Wakatsuki conceded that the Treasure Valley has limited knowledge of or exposure to the Minidoka site but hopes that this year's symposium begins to change that.

"I grew up in West Boise and went to school in the Meridian district. I never heard about Minidoka until I went to college," said Wakatsuki. "I assumed it was some obscure thing in history. But this is the history of Idaho. We continue to glorify the Pacific Northwest and the explorations, but we don't focus on the non-white cultures that helped to create this state."

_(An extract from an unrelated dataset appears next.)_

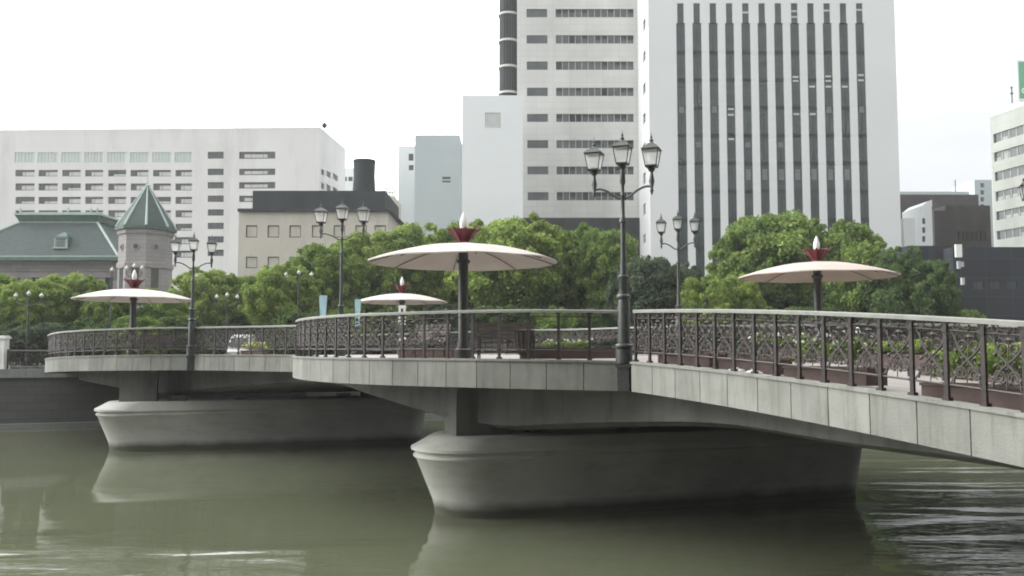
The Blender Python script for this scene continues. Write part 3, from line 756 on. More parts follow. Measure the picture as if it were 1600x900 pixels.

Tremayne said the emotional high point of the symposium will be a rare Treasure Valley visit from up to 200 so-called "pilgrims," Japanese-Americans, many in their 80s or 90s, who lived in the Minidoka internment camp.

"Imagine meeting a 100-year-old woman who lived and gave birth to a child at Minidoka," said Tremayne. "In years past, we have had tears and emotions like you cannot believe. This year will be no different. The pilgrimage is so vital."

Additionally, the symposium will include lectures from Dr. David Adler, constitutional scholar and new director of the Andrus Center for Public Policy; Dr. Errol Jones, who has spent the past six years examining the migratory lives of Hispanics in labor camps; and Ernest Green, a member of the famous "Little Rock Nine," a group of black students who, in 1957, desegregated an Arkansas high school.

"We have to begin looking at how history affected children," said Ash. "That's the group that will protect these rights in the future."